Stored data:
* * * * *
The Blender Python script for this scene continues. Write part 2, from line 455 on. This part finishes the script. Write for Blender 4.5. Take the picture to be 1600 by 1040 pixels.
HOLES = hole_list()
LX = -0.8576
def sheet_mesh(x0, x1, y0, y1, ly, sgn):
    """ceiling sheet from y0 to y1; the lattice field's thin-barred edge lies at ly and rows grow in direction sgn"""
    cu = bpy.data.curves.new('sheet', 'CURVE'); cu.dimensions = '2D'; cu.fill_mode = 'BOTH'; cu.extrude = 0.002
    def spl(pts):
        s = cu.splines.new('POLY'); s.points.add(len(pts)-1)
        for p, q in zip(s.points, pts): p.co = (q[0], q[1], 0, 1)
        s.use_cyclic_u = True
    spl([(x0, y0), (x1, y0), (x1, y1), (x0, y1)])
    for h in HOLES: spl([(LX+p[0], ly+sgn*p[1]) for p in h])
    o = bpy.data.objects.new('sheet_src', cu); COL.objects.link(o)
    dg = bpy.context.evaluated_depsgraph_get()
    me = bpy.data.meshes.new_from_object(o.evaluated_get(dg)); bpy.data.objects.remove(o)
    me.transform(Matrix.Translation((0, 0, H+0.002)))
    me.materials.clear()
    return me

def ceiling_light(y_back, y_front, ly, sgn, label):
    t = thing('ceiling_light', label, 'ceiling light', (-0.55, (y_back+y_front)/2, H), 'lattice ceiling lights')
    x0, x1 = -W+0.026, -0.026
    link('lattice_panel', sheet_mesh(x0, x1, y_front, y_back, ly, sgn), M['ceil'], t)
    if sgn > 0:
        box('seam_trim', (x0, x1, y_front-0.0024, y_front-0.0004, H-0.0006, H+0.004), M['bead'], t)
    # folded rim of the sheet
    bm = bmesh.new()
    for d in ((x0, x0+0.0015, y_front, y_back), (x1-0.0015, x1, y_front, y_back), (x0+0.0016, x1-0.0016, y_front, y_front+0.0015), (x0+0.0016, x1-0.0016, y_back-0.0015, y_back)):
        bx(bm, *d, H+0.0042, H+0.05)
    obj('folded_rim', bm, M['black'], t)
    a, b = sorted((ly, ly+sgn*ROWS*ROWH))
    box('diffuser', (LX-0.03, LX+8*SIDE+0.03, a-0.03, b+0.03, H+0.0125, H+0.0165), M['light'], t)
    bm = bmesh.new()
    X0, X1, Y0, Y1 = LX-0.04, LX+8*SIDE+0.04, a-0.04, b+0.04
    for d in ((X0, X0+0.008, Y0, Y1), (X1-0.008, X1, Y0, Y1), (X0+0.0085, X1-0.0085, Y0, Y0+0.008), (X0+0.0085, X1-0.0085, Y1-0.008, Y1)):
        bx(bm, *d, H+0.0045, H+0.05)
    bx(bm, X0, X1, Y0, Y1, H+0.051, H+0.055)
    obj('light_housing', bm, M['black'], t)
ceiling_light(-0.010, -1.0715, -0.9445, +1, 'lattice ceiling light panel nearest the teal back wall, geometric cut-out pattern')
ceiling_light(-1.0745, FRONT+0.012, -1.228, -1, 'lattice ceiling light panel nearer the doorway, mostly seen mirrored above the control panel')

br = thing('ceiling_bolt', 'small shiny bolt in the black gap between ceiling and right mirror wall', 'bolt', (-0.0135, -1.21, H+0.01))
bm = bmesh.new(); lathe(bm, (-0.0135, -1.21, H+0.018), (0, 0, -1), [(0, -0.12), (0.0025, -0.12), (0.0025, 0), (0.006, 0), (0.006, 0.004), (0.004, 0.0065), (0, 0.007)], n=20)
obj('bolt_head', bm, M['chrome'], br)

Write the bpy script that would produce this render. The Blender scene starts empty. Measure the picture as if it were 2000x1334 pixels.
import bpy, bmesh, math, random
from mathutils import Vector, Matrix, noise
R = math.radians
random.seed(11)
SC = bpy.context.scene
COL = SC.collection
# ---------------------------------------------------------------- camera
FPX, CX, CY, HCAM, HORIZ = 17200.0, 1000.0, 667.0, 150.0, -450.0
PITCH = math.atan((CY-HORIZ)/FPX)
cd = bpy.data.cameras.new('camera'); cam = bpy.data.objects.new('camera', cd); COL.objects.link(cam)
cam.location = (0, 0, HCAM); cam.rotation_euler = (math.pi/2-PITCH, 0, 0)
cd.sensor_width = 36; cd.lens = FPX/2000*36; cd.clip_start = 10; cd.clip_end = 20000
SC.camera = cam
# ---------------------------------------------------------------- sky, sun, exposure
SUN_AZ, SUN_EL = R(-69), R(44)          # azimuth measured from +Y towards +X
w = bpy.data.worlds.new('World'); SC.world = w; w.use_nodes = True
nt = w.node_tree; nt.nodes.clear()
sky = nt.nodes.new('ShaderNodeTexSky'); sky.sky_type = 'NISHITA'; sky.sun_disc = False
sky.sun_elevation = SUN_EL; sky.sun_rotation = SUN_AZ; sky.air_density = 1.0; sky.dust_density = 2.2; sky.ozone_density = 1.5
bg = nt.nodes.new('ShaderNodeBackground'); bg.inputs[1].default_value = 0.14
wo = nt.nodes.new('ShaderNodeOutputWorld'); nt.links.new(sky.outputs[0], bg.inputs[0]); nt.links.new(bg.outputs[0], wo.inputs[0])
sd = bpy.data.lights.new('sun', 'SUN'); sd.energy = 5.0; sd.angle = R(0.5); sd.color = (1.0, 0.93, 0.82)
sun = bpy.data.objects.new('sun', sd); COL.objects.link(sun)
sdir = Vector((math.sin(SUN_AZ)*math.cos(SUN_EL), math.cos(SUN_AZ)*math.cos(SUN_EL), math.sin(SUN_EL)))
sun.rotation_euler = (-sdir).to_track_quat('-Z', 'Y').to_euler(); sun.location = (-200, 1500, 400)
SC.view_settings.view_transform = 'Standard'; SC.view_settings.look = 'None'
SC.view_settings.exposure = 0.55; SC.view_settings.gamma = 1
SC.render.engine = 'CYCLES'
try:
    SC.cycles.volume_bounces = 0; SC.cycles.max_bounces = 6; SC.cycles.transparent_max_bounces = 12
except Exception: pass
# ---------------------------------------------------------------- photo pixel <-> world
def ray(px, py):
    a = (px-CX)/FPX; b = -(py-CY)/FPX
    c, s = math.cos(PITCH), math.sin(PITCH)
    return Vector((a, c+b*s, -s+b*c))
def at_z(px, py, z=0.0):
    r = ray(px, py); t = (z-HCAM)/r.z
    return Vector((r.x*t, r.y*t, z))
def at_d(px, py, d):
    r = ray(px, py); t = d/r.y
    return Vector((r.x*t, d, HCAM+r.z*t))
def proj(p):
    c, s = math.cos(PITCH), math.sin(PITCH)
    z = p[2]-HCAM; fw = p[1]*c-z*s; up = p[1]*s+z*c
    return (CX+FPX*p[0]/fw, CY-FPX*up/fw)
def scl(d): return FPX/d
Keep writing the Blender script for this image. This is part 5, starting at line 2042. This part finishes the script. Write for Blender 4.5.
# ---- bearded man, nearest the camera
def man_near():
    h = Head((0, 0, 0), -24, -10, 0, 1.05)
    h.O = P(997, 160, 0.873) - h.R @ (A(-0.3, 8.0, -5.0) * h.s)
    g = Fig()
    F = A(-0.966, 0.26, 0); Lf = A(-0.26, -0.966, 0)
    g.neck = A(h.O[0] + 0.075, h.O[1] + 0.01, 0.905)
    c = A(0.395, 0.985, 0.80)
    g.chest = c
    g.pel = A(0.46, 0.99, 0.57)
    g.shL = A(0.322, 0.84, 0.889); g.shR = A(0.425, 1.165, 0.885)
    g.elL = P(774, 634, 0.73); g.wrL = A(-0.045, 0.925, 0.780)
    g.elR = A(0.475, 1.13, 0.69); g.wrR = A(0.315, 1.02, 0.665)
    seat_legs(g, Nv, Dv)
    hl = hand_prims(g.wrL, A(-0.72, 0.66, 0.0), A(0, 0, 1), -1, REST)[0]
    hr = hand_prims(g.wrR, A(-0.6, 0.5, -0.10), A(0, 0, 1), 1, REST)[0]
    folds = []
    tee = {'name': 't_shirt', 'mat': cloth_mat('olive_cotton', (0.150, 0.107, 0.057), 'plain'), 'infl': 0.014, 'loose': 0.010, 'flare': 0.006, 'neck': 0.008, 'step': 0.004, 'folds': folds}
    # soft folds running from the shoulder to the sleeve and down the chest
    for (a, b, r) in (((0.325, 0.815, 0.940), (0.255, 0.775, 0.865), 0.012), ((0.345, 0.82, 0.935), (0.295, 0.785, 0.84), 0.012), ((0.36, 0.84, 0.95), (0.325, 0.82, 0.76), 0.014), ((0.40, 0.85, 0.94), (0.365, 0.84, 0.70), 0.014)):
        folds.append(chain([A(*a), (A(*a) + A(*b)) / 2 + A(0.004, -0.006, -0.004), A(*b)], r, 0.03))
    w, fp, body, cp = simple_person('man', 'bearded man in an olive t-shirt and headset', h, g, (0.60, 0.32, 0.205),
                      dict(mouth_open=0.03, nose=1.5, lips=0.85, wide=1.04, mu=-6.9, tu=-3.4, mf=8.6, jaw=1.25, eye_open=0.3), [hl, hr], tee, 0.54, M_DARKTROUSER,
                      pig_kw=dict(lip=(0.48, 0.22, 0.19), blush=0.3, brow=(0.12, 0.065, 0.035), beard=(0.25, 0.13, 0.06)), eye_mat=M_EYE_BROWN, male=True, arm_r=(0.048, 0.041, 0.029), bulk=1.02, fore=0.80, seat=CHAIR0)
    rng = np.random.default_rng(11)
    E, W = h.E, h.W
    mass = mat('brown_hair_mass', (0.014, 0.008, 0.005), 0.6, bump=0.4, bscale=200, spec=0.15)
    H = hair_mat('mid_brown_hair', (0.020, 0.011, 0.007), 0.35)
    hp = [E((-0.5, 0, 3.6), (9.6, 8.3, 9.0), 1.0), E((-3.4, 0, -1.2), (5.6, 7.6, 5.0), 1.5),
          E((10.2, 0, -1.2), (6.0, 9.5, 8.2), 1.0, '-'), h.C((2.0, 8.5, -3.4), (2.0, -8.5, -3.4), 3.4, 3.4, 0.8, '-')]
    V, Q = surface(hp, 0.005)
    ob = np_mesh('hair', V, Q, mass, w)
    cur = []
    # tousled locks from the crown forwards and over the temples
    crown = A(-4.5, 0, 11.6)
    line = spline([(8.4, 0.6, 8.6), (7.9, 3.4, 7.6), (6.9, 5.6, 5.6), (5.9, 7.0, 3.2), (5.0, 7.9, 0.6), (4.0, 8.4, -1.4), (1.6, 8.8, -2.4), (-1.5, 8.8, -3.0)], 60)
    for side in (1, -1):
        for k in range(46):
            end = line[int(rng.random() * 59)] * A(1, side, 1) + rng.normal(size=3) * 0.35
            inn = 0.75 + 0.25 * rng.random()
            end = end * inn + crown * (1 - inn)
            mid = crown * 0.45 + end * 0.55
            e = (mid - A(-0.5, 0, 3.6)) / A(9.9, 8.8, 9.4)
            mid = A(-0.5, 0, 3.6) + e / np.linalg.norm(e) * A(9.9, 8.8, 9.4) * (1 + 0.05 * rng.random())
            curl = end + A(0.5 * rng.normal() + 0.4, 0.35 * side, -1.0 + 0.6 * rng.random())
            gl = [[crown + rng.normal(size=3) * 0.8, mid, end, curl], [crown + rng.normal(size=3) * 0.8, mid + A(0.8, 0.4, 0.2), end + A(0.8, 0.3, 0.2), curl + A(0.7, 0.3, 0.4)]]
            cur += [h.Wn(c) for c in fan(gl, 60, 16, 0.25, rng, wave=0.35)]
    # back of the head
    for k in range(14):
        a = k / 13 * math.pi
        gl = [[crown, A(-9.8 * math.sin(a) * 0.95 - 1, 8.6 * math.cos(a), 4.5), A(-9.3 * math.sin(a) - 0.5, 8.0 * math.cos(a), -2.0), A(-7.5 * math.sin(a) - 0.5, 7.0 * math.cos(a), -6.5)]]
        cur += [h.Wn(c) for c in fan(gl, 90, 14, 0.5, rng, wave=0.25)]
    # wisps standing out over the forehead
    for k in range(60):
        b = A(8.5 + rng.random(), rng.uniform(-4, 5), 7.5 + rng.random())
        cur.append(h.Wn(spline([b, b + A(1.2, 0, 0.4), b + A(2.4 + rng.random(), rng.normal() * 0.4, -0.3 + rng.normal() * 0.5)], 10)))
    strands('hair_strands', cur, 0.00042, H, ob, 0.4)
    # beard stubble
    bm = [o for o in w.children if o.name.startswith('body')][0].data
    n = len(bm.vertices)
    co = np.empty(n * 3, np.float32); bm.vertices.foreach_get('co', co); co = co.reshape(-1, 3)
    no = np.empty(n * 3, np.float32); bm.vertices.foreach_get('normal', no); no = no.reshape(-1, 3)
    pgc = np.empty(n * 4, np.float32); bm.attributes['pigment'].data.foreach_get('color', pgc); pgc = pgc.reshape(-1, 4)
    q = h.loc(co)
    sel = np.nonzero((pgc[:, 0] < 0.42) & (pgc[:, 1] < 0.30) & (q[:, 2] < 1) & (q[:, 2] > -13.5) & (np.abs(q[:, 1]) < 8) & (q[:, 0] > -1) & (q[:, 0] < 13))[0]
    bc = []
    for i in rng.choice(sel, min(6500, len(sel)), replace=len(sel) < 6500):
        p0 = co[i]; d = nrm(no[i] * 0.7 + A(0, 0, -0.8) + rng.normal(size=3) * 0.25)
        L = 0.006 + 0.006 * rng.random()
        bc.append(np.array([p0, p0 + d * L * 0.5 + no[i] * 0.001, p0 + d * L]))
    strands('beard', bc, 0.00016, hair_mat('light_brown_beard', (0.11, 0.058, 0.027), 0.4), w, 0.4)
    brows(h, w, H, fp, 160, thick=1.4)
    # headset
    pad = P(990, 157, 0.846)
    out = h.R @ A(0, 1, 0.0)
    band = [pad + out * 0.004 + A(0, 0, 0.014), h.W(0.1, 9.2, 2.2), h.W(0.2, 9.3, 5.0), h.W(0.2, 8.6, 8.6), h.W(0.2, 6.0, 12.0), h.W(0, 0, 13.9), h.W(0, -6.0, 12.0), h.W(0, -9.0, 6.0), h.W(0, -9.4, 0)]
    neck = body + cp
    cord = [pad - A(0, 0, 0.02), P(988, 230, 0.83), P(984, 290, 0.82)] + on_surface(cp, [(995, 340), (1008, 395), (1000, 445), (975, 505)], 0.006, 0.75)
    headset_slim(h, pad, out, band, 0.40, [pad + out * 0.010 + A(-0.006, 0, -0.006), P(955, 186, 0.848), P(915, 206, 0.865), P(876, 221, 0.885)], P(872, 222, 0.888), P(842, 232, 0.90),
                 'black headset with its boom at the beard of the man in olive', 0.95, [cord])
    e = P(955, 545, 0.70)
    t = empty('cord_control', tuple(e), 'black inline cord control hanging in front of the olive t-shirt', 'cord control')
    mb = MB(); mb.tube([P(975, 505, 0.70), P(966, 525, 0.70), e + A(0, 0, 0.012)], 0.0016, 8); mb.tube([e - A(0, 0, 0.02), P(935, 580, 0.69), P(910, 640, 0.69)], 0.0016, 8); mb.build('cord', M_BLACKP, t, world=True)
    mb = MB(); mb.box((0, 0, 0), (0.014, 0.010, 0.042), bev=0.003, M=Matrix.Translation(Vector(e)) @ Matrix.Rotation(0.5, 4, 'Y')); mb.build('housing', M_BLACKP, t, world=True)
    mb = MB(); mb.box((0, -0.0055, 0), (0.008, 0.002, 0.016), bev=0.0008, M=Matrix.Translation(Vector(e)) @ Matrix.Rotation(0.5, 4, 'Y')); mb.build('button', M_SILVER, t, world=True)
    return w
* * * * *
Task instructions:
Pull every line containing the word "pixels" out of the material.

Written solution:
The Blender Python script for this scene continues. Write part 2, from line 455 on. This part finishes the script. Write for Blender 4.5. Take the picture to be 1600 by 1040 pixels.
Write the bpy script that would produce this render. The Blender scene starts empty. Measure the picture as if it were 2000x1334 pixels.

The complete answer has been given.